BURZICHELLI, COUGHLIN & BARNES AIM TO CUT THROUGH RED TAPE IMPAIRING N.J. BUSINESSES

Effort part of Continued Assembly Dem Job Creation effort

(TRENTON) – Assembly Democrats John Burzichelli, Craig J. Coughlin and Peter Barnes III continue to push job creation legislation to revise burdensome rules and regulations that impair New Jersey’s business climate.
Their bill (A-2922) was recently released by Senate State Government, Wagering, Tourism & Historic Preservation Committee. It was approved by the Assembly in January.
The measure would establish a new procedure for resolving conflicts or inconsistencies in adopted rules and regulations
“Common sense reforms that make it easier for businesses to hire New Jerseyans are the right thing to do” said Burzichelli (D-Gloucester/Cumberland/Salem), who has pushed for red tape-cutting bills throughout this legislative session.

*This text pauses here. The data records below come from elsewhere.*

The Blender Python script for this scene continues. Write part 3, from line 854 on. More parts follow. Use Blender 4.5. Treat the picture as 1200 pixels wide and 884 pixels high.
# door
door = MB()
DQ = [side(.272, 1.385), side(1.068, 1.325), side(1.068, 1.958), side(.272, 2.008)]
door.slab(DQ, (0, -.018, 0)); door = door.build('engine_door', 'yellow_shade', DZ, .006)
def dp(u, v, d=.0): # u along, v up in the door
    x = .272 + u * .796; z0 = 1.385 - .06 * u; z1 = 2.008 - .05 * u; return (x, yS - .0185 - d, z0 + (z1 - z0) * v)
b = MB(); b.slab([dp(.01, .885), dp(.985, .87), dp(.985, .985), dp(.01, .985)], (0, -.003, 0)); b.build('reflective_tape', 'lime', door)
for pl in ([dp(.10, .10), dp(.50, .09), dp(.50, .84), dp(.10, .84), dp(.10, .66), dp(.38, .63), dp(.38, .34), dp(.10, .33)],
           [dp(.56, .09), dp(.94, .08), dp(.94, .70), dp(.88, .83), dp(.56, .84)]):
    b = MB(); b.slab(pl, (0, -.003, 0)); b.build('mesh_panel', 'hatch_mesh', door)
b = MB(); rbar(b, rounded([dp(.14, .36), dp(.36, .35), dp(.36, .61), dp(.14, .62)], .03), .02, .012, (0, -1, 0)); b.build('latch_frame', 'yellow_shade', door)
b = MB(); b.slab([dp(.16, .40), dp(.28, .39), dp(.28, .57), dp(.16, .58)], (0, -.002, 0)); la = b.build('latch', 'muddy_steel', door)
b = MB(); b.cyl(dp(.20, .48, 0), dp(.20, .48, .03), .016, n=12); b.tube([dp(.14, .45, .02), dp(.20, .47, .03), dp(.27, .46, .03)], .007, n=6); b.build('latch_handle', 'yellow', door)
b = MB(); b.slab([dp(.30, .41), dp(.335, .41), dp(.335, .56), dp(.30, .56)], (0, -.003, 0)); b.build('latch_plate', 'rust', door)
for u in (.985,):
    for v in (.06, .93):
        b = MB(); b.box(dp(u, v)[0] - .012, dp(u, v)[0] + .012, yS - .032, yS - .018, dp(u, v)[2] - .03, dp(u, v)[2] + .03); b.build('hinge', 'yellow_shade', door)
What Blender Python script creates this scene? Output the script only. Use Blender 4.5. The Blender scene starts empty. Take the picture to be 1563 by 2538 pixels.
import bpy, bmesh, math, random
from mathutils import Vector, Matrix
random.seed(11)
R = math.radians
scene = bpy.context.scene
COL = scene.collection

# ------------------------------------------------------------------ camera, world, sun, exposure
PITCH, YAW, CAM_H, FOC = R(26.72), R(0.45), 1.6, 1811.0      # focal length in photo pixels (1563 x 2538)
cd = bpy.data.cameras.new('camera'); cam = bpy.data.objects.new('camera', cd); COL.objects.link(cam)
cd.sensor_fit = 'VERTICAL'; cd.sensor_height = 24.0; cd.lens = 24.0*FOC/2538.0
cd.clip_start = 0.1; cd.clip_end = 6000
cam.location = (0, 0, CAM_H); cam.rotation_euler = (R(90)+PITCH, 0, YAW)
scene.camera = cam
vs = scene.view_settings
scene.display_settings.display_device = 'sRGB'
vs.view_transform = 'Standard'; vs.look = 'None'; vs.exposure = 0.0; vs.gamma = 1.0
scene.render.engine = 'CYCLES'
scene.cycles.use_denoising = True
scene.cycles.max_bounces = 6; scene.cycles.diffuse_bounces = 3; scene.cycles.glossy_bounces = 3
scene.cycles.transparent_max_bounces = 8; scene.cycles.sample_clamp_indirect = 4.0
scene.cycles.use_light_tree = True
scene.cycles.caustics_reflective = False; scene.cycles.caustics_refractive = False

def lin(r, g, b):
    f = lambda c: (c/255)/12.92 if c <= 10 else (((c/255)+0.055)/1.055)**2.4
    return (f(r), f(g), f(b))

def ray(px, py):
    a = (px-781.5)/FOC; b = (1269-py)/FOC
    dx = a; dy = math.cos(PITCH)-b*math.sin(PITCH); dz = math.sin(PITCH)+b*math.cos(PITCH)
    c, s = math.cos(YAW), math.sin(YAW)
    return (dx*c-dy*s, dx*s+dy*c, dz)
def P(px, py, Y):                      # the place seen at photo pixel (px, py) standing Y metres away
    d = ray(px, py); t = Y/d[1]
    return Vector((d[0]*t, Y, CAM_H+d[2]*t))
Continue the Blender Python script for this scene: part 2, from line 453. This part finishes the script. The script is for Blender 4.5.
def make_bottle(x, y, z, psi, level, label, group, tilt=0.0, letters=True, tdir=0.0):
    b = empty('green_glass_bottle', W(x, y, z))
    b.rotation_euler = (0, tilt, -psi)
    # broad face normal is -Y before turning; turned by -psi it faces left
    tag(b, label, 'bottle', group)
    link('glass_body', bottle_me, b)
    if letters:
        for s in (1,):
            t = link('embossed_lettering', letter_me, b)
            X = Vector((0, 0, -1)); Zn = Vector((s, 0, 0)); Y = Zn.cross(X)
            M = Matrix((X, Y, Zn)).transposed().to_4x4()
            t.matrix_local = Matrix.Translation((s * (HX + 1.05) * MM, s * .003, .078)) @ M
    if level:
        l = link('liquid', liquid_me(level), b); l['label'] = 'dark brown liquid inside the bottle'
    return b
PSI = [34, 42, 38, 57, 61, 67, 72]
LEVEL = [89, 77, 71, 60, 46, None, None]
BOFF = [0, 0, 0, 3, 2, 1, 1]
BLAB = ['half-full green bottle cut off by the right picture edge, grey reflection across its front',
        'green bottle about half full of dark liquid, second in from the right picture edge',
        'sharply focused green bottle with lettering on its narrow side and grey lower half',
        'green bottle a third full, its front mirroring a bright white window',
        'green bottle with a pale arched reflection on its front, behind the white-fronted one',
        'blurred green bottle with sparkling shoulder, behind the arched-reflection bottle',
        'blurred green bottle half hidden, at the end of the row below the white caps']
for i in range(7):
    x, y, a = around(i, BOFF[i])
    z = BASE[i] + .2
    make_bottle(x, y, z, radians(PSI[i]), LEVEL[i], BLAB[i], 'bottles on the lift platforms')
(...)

“A better business climate means better jobs for working New Jersey families, which is especially important is this difficult economy,” said Coughlin (D-Middlesex).
“Promoting economic development and job creation is a top priority, and this bill is one way to help achieve that goal,” said Barnes (D-Middlesex).
The bill revises the Administrative Procedure Act to establish two procedures by which conflicts or inconsistencies between rules of different agencies can be resolved.
The measure requires an agency, prior to proposing a new rule, or proposing the amendment, repeal or re-adoption of an existing rule, to determine whether any other agency regulates the activity or has concurrent or conflicting jurisdiction over any aspect of the subject matter.
If a conflict or concurrent jurisdiction is found, the agency considering the proposed rule would be required to consult with the other agencies to determine each agency’s role in regulating the subject matter and would be required to prevent the proposed rule from conflicting with or being inconsistent with any existing rules.
If a conflict among agencies cannot be resolved, the agency considering the proposal would advise the director of the Office of Administrative Law of the impasse, at which point the director would assign an administrative law judge or other personnel to conduct arbitration, mediation or another form of alternative dispute resolution, which may include a public hearing and the opportunity for public comment, for resolution of the issue.
The bill also establishes a procedure whereby an interested or affected party or agency may petition the OAL director for resolution of an alleged conflict or inconsistency among adopted rules of different agencies. Upon receipt of a petition, the director would determine if a conflict or inconsistency exists. If so, the director would assign an administrative law judge or other personnel to conduct arbitration, mediation or another form of alternative dispute resolution, which may include a public hearing and the opportunity for public comment, on the matter raised in the petition.
Under both procedures established by the bill:
· if a resolution of the issue cannot be reached through arbitration, mediation or another form of alternative dispute resolution, the director would refer the matter to the Attorney General, and the Attorney General would have 45 days to issue a written, binding, decision;
· if the Attorney General finds that the conflict or inconsistency is the result of statutory law, the Attorney General is directed to send written notice of this finding to the President of the Senate, the Speaker of the General Assembly, and the chairs of the Senate Legislative Oversight Committee and the Assembly Regulatory Oversight and Gaming Committee, or their successors, and
· All documents and decisions resulting from the procedure would be considered public records.
The bill has been referred to the Senate budget panel for more consideration.